Film review: Sour Grapes

Seeing recovered footage of Rudi Kurniawan in his wine-swirling heyday is laden with dramatic irony. Behind his affable, easy-going nature - bidding keenly at auctions, toasting his fortune with friends, joking that his wine is corked - he was all the while duping everyone around him. Meanwhile, anyone watching this unfold in the new feature-length documentary Sour Grapes soon knows that his deceit will be discovered, that he will be sent to jail, and that the scale of his crimes will disrupt the insular world of fine wine in which he operated.

The story may be familiar to wine's inner circle, but very few people are aware of how the whole story played out from his sudden emergence in the early 2000s to his dramatic demise and eventual incarceration over a decade later. In Sour Grapes, the filmmakers cover the entire span of the affair.

One of the film's best qualities is the deftness with which it handles the subject matter. The rarified world of wine is never dumbed down, nor is it pilloried for its excesses. Editorially, the narrative is non-judgemental, letting the characters on screen reveal themselves and allowing the audience to decide who deserves sympathy and who deserves none - something that is not as straightforward as you might imagine.

The quality of the interviews - which includes all of the most important players in the case, apart from Rudy himself - is another great strength, as is the acumen of the editing. Most of what is shown keeps the plot moving at an energetic pace, with just enough extraneous detail - from intruding pet dogs to backseat wine tastings - to give colour and dimension to all the participants.

From wry humour to revulsion to pathos, the film also conjures a gripping range of emotive reactions. The circumstances are far from black and white, and the film poses as many questions as it answers. Indeed, it could be criticised for failing to pursue some of the big unanswered questions that still remain from this case - but the director has stated that they didn't intend to solve anything, but to document the facts of the matter.

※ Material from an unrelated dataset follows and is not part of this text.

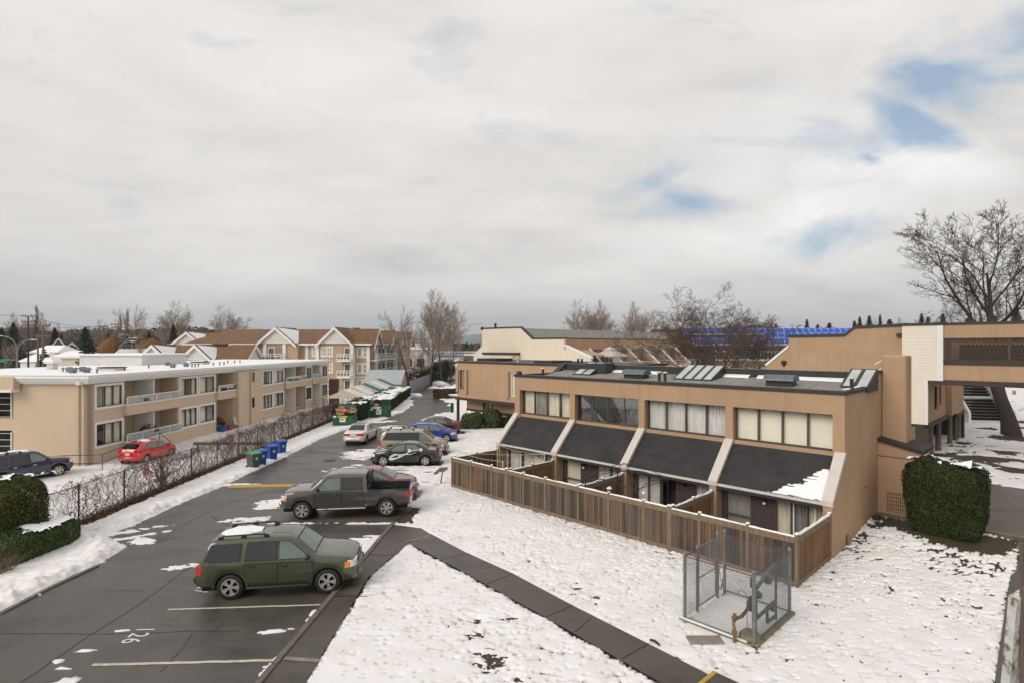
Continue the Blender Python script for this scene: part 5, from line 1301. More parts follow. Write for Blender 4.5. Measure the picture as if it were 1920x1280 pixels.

Finally, the production value of Sour Grapes deserves credit - the soundtrack, animation and photography all give the film an entertaining and light-hearted tone without undermining the seriousness of the subject.

The canon of great wine films isn't a huge category, but there's no doubt that Sour Grapes has a well-deserved place among the very best.

Sour Grapes is on limited national release now - check the website for details - and will be available on Netflix within a month or so.